◆ **Set problem**
Collect every line that includes the string "picture".
━━━━━ Information shown
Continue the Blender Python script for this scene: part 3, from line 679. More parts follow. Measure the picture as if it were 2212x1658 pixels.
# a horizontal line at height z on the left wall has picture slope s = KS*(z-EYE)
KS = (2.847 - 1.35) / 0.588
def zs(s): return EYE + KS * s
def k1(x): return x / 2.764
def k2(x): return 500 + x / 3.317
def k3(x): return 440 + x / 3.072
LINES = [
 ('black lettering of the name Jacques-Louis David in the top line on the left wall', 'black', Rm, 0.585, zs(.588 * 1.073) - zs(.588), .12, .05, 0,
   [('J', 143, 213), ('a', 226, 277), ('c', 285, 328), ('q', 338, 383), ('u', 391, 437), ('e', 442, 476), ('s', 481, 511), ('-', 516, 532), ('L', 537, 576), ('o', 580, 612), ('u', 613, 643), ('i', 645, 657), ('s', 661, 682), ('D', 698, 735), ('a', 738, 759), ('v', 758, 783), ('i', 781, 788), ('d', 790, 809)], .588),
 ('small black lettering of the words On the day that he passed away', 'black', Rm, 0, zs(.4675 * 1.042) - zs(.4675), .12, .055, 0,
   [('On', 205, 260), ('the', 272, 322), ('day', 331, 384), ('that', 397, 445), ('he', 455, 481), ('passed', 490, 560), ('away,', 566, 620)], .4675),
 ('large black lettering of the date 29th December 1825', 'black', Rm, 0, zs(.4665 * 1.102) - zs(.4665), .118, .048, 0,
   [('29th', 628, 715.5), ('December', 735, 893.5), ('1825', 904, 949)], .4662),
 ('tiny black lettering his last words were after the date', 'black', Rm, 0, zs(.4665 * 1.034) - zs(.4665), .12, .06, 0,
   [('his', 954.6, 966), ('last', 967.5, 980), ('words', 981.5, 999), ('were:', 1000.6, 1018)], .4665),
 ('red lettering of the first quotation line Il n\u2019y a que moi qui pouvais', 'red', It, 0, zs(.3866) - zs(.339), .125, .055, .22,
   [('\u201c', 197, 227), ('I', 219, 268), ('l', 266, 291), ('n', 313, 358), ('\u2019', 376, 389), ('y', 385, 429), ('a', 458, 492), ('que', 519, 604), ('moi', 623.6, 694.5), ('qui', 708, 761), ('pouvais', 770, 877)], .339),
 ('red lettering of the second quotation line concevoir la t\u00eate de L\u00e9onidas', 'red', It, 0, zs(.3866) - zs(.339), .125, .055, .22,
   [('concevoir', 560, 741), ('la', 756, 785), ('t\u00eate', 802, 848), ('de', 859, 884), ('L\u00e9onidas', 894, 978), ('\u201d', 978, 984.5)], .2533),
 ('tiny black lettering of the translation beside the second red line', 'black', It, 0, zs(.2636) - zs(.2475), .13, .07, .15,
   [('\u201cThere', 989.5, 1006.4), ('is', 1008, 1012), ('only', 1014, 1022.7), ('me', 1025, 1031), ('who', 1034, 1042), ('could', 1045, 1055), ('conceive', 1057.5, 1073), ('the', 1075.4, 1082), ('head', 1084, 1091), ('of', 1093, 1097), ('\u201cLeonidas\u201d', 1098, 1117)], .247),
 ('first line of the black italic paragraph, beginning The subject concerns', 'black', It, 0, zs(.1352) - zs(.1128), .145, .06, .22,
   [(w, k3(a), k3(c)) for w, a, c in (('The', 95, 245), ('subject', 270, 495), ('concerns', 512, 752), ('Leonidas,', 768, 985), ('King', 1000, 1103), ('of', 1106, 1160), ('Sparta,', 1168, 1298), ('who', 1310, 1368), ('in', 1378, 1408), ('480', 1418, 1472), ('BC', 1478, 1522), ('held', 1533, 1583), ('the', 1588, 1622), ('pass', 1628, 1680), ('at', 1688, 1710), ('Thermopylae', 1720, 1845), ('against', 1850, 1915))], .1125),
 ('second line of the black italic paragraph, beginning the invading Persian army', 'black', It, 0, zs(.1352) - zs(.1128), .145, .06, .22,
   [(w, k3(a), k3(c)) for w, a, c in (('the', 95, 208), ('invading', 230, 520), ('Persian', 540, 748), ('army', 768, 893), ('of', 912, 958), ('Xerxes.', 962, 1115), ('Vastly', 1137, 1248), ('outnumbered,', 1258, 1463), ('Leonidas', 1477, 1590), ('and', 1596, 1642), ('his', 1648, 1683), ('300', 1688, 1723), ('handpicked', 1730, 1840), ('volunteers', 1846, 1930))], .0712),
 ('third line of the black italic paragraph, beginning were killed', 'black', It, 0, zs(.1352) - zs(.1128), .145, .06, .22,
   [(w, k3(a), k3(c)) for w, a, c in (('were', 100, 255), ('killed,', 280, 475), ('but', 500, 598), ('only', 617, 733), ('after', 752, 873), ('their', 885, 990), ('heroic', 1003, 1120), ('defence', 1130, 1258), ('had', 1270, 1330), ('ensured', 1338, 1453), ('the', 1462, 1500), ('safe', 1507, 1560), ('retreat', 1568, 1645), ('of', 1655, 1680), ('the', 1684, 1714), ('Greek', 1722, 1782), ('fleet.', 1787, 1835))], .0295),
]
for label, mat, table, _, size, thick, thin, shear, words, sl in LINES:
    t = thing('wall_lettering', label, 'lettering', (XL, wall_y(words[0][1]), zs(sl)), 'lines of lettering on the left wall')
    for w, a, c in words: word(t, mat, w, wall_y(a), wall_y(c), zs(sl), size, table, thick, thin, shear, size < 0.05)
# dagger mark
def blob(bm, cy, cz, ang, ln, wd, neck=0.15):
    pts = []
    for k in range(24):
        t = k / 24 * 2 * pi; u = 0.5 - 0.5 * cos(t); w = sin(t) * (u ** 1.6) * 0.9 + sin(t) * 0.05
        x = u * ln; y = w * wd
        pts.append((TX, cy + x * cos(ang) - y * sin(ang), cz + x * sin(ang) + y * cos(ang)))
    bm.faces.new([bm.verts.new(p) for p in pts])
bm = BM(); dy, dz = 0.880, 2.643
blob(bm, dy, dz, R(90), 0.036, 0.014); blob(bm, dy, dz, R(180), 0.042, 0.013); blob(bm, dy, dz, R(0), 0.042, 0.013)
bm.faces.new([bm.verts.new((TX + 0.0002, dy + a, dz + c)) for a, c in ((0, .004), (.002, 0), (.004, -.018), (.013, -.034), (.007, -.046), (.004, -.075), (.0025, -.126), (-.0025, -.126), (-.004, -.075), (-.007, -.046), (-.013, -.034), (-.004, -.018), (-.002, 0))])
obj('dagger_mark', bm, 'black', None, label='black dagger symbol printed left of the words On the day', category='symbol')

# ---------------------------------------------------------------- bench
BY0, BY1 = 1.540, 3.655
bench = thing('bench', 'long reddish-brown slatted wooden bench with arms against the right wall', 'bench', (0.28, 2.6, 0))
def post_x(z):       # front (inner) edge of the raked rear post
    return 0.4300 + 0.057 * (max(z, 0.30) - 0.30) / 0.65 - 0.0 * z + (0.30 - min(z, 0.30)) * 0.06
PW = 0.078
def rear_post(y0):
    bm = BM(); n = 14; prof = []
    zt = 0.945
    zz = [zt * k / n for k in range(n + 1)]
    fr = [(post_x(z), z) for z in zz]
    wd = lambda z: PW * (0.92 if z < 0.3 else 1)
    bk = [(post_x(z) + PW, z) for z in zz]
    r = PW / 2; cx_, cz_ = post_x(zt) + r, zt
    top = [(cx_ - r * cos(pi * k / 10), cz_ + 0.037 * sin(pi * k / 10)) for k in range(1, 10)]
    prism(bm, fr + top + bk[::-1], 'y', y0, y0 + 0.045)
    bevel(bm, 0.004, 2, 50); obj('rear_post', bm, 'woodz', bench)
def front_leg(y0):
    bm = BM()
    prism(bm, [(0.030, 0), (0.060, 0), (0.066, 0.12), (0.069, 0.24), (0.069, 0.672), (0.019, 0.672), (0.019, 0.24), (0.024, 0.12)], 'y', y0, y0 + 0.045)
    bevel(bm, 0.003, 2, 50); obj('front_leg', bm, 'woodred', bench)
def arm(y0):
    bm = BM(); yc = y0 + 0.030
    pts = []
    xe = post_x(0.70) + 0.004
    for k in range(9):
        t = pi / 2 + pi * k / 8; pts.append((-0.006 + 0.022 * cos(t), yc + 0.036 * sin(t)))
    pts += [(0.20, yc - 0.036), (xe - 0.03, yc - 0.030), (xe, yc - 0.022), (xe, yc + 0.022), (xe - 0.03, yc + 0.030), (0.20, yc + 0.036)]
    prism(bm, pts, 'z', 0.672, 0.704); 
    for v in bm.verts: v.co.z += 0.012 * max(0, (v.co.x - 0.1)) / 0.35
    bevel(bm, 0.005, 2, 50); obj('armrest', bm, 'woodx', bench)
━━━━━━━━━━
◆ **Exercise result**
Continue the Blender Python script for this scene: part 3, from line 679. More parts follow. Measure the picture as if it were 2212x1658 pixels.
# a horizontal line at height z on the left wall has picture slope s = KS*(z-EYE)